My solution to all of this is siblings. Lots of them. You can pretty much bet that you will be around your siblings for long enough throughout your life to build a solid relationship with them. Exceptions aside, you will not grow up in one country while another sibling grows up in half way across the globe.

No matter how bad your relationship with your siblings can be, they will come to your aid when you need it. Even in dysfunctional families, when you absolutely need it, you will definitely be better off with siblings than without.
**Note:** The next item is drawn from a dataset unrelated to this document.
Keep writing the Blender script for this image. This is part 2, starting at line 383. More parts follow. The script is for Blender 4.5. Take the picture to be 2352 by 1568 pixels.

And then, the more siblings you have the more options you get.

My observations with the sample of people that I know — this is not scientific stuff, although you might find scientific evidence to support it — lead to think two things:

  • Children with a sibling of opposite sex tend to have higher self confidence, wider skill sets, and a more complete view on inter-human relationship.
  • Children of large homes are more competitive, higher achievers, more resourceful, and happier.

So if you are planning to be a parent, why wouldn’t you provide your children with the best possible scenario? Why wouldn’t you aim for diversity and higher numbers? If you know that it will give your children a better chance at life, than why wouldn’t you do it?

I ask the question with a bit of a rhetorical pinch to it. I know the typical reason people will give.

It’s too expensive — B.S.

I do not like kids — than do not have any at all, I’m not saying you SHOULD, as in you MUST, I’m saying that if you want to why wouldn’t you.

What am I? A kid factory machine? Do you expect me to just spend my entire life with my legs raised up in the air for you and the gynocologist? — No! Stop being silly. That’s what twins (triplets, quadruplets, quintuplets, sextuplets, etc) are for. That’s what adoption is for. That’s what polygamy is for. D’oh!

Okay, but why 10? and what’s the +1 for? — Why not? 10, +1 optional. 1 spare. You never know what can happen, it’s always good to have reserves.

So there, get used to the idea. 10 (+1) mini me’s.